Witajcie!
Być może ktoś z Was spotkał się z rozwiązaniem problemu, który - z tego co zdążyłem już wygooglować - chyba niespecjalnie jest do rozwiązania. A przynajmniej nie bez całkowitej reinstalacji systemu (co w moim przypadku nie wchodzi w ogóle w grę - komputer służy mi w 80% do pracy).
Problem polega na tym, że nie mogę w trakcie pracy komputera odłączyć zewnętrznego napędu HDD (podłączanego na USB lub eSATA). Mogę go włączyć, zadziała i wszystko OK. Ale żeby go odłączyć lub zmienić na inny, muszę całkowicie wyłączyć komputer. Problem nie dotyczy np. pendrive'a.
Teoretycznie można z tym żyć, dlatego ... jakoś żyję :). Ale jest to niestety czasem upier***we.

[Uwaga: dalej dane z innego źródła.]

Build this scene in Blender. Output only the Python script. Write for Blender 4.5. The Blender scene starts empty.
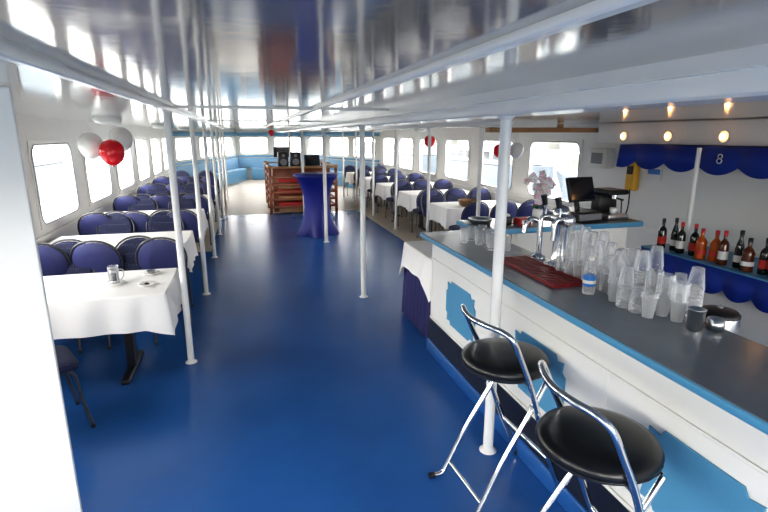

Część osób twierdzi, że po co wyłączać przez "Safely remove" - odłącz kabel i z głowy. Inni proponują przełączenie trybu pracy zewn dysku tak by był zoptymalizowany do szybkiego usunięcia i "na pewno" możesz wyjąć kabel.
Ja jednak posiadam na zewn dysku ważne dane, projekty etc i zawsze opcji "safe remove" używam. Nie przeszkadza mi dodatkowe kliknięcie w ikonę, za cenę bezpieczeństwa moich danych. Dlatego szukam rozwiązania tego problemu.
Z informacji z angielskich stron wywnioskowałem jak dotąd, że:
- przypadłość ta ponoć dotyczyła też XP (a mam Vistę, na XP nigdy mnie ta przypadłość nie dopadła)
- przypadłość ta może dotyczyć tylko dysków zewn sformatowanych NTFS
- mozna próbować szukać jaki proces trzyma dysk i dla osób, które są całkowicie pewne tego że nie mają zadnych usług, procesów, indeksacji, wyszukiwania itp działających w tle (a ja do nich należę), które by uniemożliwiały odłaczenie tego dysku - z użyciem paru użytecznych programów byłego Sysinternals, można dojść do wniosku, ze dysku używa proces "system" PID 4 i na tym by był koniec.
Nie próbowałem nawet dochodzić jaka podfunkcja systemowa coś robi na tym zewnętrznym dysku bo jest tego multum a nie znam się aż tak dobrze na bardziej skomplikowanych elementach Windows. Można to przejrzeć narzędziem Sysinternals Handle ale ja już dalej nie dotrę. Z informacji na sieci (dyskusjach na forach) wynika, że praktycznie wszyscy doszli do tego momentu, że proces systemowy i ... co dalej nie wiadomo.
Sprawdzając handle po próbie "safe remove" zewnętrzny dysk jest trzymany przez proces system PID4 ale np. po 10min wygląda na to, że jest wolny. Jeśli spróbuje się znowu dysk odłączyć to znowu go "złapie". Na dysku USB zaczął mi nawet stukać (próba włączenia, rozłączenia i tak przez 30sek po czym błąd).
Może ktos z Was spotkał się z taką przypadłością i wie coś więcej? :)
Mój komputer to: notebook hp na Vista Home Premium PL SP2. Podłączane dyski to WD Passport usb lub inny w obudowie eSATA. Zresztą chyba typ komputera ani dysków nie gra roli - zdarzało się to na sieci ludziom o różnych konfiguracjach.
Co istotne - nie pamiętam, ale mam wrażenie że w pierwszej fazie użytkowania tego komputera (czyli jak zacząłem wgrywać swoje programy i ustawienia, po zakupie) to dało się odłączyć te dyski. Potem jednak nie wgrałem nic innego ponad to co miałem w XP (a w XP wszystko było w porzadku). Dołożyłem tylko programik HotSwap (pozwala odlączyć bezpicznie eSATA / już go odinstalowałem) i być może wystepowanie tego błędu zbiegło się z SP2.